__WORK TO BE COMPLETED__: The answer is one number: how many lines hold the string "script".

__RECORDS SHOWN__:
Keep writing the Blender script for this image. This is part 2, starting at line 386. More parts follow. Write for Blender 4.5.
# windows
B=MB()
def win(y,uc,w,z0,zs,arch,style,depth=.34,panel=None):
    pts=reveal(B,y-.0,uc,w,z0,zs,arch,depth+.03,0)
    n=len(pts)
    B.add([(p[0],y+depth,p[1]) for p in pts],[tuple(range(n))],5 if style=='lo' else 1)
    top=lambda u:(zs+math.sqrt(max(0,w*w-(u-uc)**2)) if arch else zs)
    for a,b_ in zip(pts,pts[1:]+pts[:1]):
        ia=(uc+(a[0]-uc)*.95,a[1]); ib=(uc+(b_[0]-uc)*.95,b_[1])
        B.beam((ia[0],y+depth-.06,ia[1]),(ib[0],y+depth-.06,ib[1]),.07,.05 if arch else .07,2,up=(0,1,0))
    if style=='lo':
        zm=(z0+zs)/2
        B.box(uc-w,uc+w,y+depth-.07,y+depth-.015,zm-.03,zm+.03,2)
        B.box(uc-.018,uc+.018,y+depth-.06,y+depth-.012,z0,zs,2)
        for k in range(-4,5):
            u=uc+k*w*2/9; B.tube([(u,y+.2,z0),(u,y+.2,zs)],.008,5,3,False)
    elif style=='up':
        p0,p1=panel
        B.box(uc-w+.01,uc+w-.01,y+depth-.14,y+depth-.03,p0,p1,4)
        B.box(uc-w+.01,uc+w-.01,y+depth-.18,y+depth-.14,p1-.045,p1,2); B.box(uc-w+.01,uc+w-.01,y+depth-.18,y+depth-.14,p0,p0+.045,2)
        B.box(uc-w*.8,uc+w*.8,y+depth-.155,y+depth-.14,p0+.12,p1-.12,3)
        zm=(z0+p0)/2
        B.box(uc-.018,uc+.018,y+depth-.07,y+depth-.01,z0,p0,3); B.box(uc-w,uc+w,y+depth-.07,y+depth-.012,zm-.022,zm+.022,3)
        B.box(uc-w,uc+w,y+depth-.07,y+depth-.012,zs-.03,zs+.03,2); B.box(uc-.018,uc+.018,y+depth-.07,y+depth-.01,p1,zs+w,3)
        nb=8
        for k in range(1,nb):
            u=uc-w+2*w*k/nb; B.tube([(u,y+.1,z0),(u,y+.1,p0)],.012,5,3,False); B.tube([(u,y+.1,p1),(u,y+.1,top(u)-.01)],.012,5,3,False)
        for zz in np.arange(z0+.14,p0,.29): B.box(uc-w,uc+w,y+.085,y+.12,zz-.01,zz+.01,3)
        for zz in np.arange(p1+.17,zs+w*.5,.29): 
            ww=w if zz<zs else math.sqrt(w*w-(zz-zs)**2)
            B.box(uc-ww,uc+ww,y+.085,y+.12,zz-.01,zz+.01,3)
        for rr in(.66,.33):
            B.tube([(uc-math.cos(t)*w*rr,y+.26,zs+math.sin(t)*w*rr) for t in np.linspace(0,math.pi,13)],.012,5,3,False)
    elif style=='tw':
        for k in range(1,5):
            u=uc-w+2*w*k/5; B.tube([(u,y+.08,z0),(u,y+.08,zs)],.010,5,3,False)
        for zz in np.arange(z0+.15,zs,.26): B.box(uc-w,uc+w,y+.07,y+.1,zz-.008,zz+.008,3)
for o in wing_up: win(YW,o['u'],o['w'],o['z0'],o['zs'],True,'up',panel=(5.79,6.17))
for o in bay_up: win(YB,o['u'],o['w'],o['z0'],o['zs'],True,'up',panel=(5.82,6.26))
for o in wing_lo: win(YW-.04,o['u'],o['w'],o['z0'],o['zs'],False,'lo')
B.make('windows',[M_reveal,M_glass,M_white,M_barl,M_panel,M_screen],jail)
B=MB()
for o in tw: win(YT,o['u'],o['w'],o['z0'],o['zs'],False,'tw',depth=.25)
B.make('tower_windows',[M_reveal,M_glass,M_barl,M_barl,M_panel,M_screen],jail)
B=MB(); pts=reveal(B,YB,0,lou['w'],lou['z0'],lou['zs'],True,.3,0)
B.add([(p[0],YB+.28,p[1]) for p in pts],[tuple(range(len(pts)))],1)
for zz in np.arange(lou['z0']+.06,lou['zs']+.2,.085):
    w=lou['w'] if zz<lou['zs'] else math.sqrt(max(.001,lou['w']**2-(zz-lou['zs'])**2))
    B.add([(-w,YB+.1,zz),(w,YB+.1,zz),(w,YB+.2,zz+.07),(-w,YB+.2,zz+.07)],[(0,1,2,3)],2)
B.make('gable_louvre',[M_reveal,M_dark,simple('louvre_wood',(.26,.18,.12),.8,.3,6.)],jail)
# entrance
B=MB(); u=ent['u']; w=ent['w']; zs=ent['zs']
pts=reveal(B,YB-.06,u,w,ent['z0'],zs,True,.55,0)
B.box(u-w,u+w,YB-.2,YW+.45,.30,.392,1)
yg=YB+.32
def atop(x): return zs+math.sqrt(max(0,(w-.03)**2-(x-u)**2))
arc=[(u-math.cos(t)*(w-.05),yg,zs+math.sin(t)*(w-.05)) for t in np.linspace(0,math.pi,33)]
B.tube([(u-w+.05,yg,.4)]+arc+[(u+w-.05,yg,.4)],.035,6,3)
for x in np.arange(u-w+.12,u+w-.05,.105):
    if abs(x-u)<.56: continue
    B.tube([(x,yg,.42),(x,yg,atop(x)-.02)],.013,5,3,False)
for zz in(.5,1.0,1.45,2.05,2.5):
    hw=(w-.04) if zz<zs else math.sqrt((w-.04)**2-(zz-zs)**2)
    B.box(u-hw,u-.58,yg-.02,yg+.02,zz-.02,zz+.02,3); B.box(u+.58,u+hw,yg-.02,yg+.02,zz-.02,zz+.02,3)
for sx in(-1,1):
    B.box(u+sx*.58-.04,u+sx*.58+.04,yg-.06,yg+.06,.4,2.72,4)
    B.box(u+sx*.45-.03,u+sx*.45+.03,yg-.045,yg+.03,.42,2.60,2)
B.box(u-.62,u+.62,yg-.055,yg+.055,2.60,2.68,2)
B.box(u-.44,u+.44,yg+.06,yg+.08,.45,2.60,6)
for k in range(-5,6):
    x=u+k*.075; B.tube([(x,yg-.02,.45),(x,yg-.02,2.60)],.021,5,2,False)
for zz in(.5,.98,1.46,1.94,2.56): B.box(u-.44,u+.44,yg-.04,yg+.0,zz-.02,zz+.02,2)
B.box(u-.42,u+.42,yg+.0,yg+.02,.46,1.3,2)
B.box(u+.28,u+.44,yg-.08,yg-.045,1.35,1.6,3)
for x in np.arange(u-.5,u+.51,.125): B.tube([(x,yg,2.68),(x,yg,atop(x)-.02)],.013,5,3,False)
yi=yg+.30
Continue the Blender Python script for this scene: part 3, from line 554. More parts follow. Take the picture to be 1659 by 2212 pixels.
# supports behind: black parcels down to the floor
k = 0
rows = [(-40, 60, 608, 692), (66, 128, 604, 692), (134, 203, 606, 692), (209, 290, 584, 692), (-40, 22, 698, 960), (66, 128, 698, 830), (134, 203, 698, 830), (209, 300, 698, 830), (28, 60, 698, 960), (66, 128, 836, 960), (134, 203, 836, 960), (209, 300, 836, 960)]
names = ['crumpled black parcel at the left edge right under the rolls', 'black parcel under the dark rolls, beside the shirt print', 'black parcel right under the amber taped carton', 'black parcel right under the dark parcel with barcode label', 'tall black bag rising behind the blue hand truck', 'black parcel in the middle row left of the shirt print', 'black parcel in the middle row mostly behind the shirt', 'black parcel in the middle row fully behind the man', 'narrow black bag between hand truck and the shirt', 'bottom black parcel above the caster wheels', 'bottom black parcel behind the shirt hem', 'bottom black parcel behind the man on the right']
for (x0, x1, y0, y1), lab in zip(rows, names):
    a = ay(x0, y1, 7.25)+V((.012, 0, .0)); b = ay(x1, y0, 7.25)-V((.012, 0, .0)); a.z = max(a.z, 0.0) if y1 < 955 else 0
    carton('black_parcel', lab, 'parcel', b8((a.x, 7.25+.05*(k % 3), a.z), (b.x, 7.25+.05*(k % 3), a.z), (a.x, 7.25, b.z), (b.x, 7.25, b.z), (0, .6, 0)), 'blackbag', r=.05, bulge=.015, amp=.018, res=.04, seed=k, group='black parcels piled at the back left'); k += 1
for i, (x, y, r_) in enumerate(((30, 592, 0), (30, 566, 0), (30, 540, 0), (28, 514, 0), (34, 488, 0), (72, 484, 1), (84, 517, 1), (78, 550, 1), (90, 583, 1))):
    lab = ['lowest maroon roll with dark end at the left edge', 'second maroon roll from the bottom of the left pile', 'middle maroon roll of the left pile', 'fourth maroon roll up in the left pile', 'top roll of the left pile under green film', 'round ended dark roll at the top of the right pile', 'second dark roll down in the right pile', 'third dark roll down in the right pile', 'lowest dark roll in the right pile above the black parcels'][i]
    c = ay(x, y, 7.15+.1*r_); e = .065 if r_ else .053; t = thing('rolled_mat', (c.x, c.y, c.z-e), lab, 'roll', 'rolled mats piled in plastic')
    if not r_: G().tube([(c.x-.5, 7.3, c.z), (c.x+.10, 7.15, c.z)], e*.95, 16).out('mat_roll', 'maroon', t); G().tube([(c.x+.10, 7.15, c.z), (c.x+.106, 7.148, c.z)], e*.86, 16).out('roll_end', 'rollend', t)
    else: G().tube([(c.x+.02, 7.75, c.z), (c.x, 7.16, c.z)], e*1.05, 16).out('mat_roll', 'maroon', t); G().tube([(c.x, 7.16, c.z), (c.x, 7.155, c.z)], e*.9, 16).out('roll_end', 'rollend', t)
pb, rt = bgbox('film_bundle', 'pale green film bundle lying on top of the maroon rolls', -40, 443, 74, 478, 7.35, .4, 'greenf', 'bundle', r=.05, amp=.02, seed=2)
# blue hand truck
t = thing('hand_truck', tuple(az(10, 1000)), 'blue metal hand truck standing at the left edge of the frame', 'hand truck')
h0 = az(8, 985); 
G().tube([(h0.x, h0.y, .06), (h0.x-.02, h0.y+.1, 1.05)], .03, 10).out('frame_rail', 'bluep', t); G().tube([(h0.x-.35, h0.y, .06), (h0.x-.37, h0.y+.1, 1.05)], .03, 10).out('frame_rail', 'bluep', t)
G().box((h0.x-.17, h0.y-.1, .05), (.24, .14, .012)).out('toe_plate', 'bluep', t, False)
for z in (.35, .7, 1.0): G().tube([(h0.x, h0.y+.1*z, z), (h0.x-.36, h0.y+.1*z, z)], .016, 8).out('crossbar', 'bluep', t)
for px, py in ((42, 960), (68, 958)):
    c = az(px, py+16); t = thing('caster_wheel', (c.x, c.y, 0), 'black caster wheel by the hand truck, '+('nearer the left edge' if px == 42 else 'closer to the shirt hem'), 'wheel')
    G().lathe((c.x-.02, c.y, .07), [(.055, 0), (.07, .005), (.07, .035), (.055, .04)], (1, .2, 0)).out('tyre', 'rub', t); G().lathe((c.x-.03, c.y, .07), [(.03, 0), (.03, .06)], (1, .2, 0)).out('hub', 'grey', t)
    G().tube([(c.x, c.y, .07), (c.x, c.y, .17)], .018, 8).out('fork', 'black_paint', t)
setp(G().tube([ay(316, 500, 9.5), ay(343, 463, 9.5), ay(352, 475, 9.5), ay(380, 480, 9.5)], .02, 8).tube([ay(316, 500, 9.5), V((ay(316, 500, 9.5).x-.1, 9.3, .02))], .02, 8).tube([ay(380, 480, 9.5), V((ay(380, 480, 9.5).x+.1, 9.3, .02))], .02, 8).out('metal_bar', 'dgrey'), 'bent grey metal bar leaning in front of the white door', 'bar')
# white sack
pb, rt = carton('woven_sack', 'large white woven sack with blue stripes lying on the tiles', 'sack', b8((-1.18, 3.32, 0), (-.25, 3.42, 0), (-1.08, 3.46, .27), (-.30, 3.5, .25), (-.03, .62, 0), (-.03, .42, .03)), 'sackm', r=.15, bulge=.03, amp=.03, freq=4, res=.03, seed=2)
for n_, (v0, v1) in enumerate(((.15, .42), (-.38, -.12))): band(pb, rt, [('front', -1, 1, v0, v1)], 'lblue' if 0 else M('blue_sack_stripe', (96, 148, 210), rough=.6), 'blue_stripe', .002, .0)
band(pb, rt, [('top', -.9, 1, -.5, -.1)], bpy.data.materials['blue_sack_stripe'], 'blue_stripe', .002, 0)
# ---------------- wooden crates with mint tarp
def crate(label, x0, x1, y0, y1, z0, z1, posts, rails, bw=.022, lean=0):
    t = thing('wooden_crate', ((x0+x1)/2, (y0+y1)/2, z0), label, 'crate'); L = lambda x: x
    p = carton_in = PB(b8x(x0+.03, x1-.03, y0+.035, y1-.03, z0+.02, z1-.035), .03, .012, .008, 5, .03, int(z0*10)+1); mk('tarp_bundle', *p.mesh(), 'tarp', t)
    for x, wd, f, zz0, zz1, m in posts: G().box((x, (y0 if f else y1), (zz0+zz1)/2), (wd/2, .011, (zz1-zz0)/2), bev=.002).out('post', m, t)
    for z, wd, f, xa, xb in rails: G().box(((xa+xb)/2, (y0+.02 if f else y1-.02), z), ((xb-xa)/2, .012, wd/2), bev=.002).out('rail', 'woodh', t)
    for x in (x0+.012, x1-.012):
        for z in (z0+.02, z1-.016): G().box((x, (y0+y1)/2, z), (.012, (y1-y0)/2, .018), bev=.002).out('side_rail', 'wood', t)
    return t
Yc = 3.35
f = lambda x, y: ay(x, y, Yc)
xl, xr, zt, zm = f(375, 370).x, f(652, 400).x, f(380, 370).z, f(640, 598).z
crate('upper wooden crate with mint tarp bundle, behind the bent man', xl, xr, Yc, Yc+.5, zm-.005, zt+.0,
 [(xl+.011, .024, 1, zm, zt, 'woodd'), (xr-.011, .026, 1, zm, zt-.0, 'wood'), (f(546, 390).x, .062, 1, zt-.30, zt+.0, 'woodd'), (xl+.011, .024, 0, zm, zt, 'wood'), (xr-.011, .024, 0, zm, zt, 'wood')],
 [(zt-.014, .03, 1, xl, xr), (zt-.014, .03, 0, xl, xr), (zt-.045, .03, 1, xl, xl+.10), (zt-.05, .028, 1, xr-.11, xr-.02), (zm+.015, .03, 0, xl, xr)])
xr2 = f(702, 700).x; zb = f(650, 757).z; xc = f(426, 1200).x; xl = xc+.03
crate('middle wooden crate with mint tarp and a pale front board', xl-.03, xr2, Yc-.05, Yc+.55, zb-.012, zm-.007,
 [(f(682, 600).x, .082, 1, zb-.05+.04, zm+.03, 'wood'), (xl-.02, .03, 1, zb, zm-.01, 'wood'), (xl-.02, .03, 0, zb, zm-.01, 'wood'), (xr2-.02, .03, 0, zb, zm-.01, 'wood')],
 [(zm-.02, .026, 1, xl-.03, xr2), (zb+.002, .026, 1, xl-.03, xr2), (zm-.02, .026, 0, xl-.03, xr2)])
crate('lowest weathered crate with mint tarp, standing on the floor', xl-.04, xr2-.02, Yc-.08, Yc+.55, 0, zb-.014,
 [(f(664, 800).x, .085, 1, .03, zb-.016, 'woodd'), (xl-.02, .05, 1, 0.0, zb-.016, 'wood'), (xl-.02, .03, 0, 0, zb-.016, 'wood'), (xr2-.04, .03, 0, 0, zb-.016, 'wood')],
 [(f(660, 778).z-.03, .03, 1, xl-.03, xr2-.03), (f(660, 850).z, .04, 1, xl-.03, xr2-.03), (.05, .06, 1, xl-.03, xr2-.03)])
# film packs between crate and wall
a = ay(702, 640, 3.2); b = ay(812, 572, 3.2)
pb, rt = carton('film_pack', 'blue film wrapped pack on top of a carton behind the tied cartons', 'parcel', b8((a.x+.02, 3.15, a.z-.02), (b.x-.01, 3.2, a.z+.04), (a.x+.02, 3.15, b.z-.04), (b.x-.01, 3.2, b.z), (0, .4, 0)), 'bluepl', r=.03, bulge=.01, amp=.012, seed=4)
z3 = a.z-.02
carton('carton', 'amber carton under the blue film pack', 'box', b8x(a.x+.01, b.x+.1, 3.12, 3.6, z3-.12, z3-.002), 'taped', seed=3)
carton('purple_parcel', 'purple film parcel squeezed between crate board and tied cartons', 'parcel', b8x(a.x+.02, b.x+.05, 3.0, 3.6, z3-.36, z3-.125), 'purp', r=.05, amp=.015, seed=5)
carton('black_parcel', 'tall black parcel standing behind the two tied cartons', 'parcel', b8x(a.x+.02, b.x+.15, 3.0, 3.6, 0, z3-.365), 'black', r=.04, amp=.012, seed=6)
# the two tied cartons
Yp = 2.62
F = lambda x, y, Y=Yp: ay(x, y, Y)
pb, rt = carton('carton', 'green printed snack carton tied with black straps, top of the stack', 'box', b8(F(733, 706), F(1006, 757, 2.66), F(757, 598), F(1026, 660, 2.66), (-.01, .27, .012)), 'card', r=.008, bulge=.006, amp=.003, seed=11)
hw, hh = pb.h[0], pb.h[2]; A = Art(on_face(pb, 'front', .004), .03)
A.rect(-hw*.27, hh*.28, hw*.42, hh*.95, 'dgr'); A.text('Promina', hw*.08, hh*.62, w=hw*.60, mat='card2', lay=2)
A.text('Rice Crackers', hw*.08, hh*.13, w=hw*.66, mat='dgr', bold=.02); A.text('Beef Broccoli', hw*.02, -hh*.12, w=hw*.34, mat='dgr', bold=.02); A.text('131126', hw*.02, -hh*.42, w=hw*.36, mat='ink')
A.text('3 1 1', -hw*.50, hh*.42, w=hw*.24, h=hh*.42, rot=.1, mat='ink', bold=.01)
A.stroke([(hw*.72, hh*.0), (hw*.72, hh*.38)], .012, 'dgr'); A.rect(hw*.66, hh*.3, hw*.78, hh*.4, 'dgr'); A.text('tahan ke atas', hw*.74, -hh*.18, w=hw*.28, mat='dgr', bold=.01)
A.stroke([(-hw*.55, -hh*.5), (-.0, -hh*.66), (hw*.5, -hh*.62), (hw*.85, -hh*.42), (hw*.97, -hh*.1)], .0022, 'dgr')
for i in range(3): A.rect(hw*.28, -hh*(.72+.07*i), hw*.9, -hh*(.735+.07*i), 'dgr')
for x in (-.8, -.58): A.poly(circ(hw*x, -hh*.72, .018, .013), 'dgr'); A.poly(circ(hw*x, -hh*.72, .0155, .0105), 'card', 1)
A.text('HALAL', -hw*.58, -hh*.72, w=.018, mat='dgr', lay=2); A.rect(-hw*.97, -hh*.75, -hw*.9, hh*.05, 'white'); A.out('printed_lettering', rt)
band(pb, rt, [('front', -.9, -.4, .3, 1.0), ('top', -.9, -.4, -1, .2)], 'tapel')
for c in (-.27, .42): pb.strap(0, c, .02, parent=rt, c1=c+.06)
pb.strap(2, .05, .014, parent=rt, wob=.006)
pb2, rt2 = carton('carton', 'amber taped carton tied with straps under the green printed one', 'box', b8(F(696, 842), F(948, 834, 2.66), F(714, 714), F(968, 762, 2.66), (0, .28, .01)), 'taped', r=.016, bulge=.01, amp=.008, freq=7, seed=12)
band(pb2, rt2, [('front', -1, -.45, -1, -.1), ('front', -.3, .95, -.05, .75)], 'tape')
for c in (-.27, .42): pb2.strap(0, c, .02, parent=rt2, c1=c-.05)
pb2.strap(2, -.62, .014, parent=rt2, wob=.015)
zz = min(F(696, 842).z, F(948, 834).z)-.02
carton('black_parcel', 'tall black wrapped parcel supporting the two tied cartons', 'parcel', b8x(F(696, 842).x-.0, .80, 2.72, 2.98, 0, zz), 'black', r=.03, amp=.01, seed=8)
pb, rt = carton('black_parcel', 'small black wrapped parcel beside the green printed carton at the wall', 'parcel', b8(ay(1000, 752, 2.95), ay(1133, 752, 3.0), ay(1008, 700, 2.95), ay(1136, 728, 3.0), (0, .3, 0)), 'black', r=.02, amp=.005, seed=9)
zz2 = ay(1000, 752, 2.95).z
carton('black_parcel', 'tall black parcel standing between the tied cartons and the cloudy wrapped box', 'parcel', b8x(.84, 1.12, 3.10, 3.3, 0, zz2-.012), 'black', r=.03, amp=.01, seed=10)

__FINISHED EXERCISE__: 2